2017年8月16日水曜日
賢者学習
従来型の深層学習を見ていると、何だか赤ちゃんが言語を学ぶときのようなもどかしさを感じる。水泳を習うのにいきなり川に投げ込まれるようなもので、いまいちスマートでない。ベタなデータを読むのではなく、教科書を読むとか先生に教わるとかいった、スマートな学習法はないものか。
従来の学習が「経験から学ぶ」型だとすると、「本から学ぶ」型の機械学習があってもおかしくない。つまり、ごく少量のデータだけで多くを学ぶことができるのが、この学習の特徴である。ここでは前者を「愚者学習」、後者を「賢者学習」と呼ぶことにする。
やや乱暴に例えるなら、愚者学習は現在流行りの深層学習、賢者学習は第五世代コンピュータのようなものだ。何だか逆転しているように見える。だが賢者学習はこれからの研究テーマであり、単なるPrologマシンではない。具体的なアーキテクチャを考えてみよう。
教科書として与えられるのは、例えば大学の講義で使われるような、人間が使う教科書と同じものだ。もちろんPDF化くらいは必要だが、自然言語で書かれている。これをデータとして取り込む。
これは、自然言語解釈エンジンによって論理型言語に変換される。これは、言うなればPrologのソースコードだ。だがPrologと決定的に違うのは、その「正しさの程度」は絶対ではない、ということだ。また、この部分は、その論理型言語の記述量さえ少なければ、自然言語から生成するのではなく、直接人がプログラミングすることもできる。
その信頼度には初期値が付けられる。これは、出典の信頼性と書いてある内容の両方から推測されるべきものであるが、初期においては前者だけでよいだろう。例えば有効な法律、顧客の仕様書、専門書などは信頼性が高く、雑誌やSNSの情報は低い、といった具合である。

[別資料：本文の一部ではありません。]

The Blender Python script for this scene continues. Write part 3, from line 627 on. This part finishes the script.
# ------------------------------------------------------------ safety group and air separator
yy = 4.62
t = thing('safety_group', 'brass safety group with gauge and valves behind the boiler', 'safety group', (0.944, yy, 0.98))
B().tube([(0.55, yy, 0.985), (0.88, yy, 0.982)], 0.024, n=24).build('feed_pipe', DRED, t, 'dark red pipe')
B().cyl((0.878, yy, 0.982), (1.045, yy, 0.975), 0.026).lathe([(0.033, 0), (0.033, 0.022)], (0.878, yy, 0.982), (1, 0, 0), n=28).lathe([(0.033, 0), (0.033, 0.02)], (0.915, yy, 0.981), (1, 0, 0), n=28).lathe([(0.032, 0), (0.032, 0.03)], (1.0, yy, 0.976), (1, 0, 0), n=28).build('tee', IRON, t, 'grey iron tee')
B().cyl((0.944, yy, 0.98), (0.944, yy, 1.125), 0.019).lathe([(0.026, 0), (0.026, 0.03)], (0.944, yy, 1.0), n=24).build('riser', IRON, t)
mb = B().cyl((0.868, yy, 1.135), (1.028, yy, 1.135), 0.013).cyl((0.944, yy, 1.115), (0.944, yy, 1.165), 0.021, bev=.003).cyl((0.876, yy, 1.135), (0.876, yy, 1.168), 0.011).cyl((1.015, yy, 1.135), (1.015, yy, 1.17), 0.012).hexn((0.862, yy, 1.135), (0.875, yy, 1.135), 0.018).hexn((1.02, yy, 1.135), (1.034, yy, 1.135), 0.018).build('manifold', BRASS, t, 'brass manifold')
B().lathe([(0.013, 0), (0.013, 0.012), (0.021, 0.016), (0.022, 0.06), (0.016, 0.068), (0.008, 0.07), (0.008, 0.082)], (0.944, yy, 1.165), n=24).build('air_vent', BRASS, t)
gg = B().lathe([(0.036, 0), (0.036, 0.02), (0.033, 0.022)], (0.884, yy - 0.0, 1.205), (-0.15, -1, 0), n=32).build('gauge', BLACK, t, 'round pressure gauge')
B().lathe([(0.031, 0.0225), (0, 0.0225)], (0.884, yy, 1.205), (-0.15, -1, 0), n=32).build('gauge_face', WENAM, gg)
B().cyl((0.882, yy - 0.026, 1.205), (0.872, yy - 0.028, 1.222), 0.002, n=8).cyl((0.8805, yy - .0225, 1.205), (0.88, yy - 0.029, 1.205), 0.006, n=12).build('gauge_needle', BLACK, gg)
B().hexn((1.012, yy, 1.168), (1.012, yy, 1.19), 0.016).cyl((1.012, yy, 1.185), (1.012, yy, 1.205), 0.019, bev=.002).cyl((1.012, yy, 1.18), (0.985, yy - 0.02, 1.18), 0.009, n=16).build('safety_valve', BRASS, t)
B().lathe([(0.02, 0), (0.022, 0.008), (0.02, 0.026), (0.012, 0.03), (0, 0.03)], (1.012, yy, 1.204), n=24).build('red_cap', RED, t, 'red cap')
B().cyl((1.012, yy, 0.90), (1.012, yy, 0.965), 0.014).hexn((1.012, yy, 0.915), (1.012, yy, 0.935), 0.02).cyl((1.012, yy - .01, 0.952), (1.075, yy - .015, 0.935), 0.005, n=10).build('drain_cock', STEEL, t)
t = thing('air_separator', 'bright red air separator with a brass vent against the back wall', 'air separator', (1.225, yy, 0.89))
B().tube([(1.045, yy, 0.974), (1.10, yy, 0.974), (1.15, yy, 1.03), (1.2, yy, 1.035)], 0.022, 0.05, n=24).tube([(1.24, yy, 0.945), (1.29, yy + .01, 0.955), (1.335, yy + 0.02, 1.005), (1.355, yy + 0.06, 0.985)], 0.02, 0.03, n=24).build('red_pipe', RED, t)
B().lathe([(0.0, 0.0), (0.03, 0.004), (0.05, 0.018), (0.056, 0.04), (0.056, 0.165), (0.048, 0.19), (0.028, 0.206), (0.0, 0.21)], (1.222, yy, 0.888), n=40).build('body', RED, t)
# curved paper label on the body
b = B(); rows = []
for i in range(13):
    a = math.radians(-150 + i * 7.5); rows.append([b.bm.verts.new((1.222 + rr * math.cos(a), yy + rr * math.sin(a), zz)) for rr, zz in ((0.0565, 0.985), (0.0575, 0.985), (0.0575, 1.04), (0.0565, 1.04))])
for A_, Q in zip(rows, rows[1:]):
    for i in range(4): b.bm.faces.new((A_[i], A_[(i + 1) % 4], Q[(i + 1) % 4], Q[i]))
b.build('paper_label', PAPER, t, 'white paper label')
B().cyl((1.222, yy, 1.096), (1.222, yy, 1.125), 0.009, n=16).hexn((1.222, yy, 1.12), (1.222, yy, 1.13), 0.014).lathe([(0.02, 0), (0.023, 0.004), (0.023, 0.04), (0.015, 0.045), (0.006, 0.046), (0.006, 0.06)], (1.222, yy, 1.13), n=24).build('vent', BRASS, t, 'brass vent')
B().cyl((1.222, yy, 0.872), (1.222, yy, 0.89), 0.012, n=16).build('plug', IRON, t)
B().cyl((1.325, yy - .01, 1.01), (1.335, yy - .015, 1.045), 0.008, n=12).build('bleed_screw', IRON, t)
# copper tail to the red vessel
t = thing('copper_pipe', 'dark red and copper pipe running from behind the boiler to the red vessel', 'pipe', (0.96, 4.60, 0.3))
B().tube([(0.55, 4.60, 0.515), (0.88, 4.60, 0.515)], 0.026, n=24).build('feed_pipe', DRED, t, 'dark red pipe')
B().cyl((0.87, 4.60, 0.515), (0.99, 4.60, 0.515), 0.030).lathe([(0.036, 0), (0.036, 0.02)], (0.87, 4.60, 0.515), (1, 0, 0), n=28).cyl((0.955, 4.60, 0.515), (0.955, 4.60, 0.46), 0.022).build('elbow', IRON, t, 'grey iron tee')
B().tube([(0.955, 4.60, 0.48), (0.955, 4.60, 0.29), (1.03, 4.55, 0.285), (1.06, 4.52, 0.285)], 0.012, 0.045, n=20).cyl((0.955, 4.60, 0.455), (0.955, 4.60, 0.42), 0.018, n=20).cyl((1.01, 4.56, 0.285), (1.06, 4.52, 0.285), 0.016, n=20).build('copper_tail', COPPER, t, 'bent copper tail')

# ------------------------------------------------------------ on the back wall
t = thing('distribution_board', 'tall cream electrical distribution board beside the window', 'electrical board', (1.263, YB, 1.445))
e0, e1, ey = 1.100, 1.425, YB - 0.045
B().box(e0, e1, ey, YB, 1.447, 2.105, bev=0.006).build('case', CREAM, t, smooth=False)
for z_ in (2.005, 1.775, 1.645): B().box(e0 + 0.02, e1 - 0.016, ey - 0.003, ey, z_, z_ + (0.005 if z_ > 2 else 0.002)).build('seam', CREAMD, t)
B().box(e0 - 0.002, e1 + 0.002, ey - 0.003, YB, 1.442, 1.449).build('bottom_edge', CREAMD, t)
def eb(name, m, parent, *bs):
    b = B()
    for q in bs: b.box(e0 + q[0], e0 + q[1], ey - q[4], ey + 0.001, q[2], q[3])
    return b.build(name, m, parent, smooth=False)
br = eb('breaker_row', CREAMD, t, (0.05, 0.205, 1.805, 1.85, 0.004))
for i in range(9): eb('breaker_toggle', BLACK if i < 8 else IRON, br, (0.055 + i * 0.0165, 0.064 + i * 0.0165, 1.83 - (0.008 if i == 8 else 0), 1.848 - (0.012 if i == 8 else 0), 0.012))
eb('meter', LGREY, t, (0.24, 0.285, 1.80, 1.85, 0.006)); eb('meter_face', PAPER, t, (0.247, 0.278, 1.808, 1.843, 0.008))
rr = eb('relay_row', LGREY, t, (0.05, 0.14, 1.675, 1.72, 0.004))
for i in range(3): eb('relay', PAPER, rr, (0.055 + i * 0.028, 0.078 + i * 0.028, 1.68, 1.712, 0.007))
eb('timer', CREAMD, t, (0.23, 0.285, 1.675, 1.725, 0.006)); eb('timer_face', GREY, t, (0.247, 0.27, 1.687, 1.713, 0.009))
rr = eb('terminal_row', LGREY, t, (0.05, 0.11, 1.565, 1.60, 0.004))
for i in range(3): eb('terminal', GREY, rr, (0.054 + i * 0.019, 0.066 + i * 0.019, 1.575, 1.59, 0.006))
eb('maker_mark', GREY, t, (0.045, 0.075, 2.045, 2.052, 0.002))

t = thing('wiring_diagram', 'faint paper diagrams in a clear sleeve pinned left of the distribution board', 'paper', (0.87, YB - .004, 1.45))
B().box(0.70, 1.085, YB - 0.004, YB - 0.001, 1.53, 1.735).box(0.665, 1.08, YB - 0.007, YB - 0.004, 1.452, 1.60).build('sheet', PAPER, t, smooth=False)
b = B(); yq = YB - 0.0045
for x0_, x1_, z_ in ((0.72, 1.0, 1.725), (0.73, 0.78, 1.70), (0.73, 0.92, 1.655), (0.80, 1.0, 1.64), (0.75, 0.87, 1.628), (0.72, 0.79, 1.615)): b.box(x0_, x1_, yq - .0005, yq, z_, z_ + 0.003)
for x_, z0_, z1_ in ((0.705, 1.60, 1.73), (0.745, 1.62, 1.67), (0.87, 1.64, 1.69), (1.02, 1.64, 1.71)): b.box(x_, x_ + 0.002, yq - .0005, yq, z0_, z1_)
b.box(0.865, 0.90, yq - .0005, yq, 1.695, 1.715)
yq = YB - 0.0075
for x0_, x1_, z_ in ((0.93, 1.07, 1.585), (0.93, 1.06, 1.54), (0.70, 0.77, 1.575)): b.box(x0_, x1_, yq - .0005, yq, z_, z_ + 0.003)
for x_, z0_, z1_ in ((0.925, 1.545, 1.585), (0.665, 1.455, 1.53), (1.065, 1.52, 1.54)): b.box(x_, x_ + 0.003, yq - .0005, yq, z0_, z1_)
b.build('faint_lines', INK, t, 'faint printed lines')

次に、そのソースコードから、学習用データセットを自動生成する。これは、業務用のダミー住所データのようなもので、ソースコード(ルール)に合った条件でランダムに生成する。これを信頼度に合わせて必要数だけ生成し、愚者学習に読み込ませる。つまり、賢者学習の必要モジュールは、愚者学習のフロントエンドとして機能する。
「信頼度に合わせた必要数」とは、愚者学習で累積で覚えた実地データによって変化する。従って賢者学習は、愚者学習の学習数をモニターし、必要に応じて追加で学習をさせる。これにより、怪しいデータで信頼性の高いルールが汚染されるのを防ぐ。
こうすると、信頼性の高いルールについて強く覚え、低いルールについては弱く覚え、単なるデータに対しては更に弱く覚える、という調節ができる。また、信頼性の高いルール(とされているもの)の間に矛盾があっても、それなりの答を返すことができる。教科書どおりだけではなく実地データも配慮した答を出せる。これは人間の特徴と同じだ。
これを更に信頼性の高いものにするために、ソースコードをそのまま実行する論理マシンを並行して立て、論理マシンの結果と賢者学習の結果を突き合わせて比較し、矛盾があった場合は信頼度を下げる、というような仕掛けも導入が可能である。
賢者学習には、たぶん他のアーキテクチャも考えられるだろう。自分で言っておいてなんだが、上のアーキテクチャでは計算コストが高くつきそうだ。だが研究の取っ掛かりとしては十分に魅力的に見える。